Getting your head around financial planning jargon

  • There are a number of key documents that are part of the financial planning process.
  • Don't skip over or skim any documents your adviser provides.
  • The financial services guide is extremely important.

Expect to receive several documents to read, consider and ultimately sign during the advice process. Financial advisers often refer to these documents by their acronyms, and they can sound complex, but it's your adviser's job to make sure you understand them. Take your time and read each one.

understanding financial planning terminology

Financial services guide (FSG)

Every financial adviser will have their own financial services guide (FSG), with the purpose of ensuring that all clients are given the information they need to understand their adviser and how they operate. Do not trust any adviser who does not give you their FSG freely-it's a really bad sign if you have to ask for it yourself.

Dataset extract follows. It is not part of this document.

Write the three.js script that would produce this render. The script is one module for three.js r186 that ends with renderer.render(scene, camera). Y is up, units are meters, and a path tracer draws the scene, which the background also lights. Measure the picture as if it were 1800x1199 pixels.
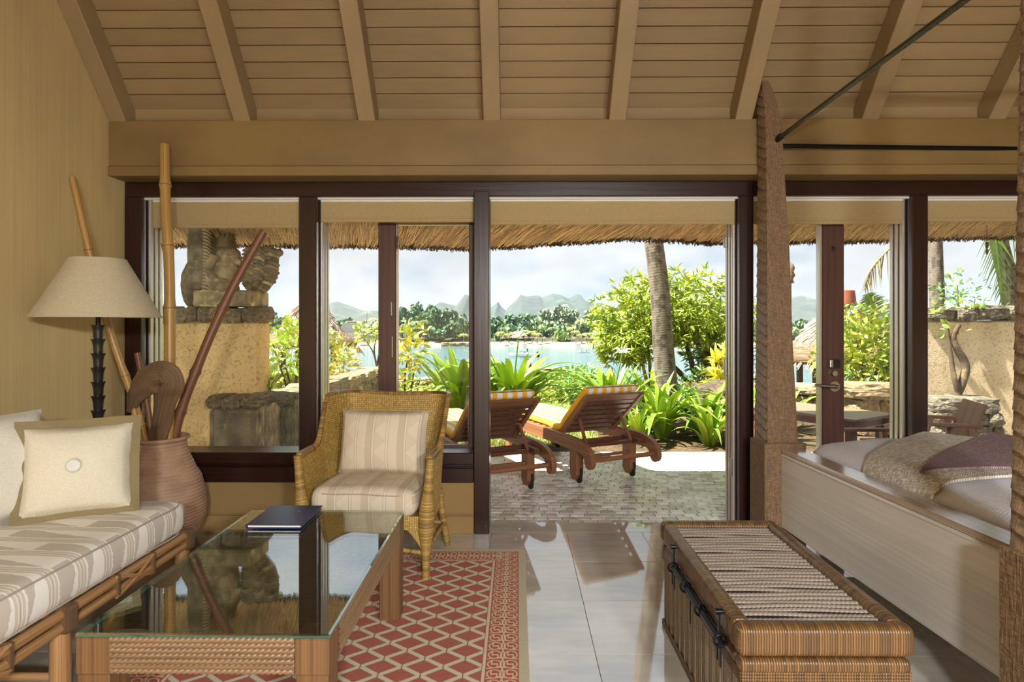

The FSG provides you (the client) with the opportunity to learn about the adviser, including:

  • their qualifications and experience
  • the types of services and advice offered
  • how they charge for their services
  • the complaint resolution mechanisms in place.

To prove that you have been provided with an FSG, an adviser may ask you to sign a written acknowledgement or statement that you have received a copy.

Statement of advice (SOA)

The Australian Securities and Investments Commission (ASIC) is the Australian government body that regulates the financial services industry. ASIC defines an SOA as:

"A document that sets out the advice given to a consumer by their licensed financial planner or adviser. It must include the basis on which the advice is given, details of the providing entity, and information on any payments or benefits the adviser or licensee will receive."

As the strategies and recommendations contained in the SOA are based on the information gathered from you, it is important that the information is accurate. You must review the particulars in the financial plan carefully and refer any errors or omissions immediately to the adviser.

Record of advice (ROA)

An ROA is similar to, but typically shorter than, an SOA and may be given to you at times when an adviser wants to confirm that their previous advice remains appropriate and no further action is required at the present time.

Product disclosure statement (PDS)

If the SOA includes any recommendations to acquire a financial product (other than shares in a company) or an offer to issue or arrange the issue of financial products to you, the adviser should provide you with a PDS, which contains product information about potential investments.

For example, your superannuation fund has a PDS that describes everything about how it works, what it does, and who runs it. Similarly, managed funds your adviser might recommend will have a PDS. Don't trust an adviser who won't share these PDSs.

Annual fee disclosure statement (FDS)

If you opt for ongoing advice, you will receive an annual FDS.

An FDS only needs to disclose in writing:

  • the fees charged and paid in the previous year
  • the fees you will be required to pay during the upcoming year
  • information about the services you received in the previous year
  • the services you were entitled to receive in the previous year
  • the services you are entitled to receive in the coming year.


If you are getting services that you do not require, speak to your adviser about the possibility of receiving a lower level of service, or whether you want ongoing service at all.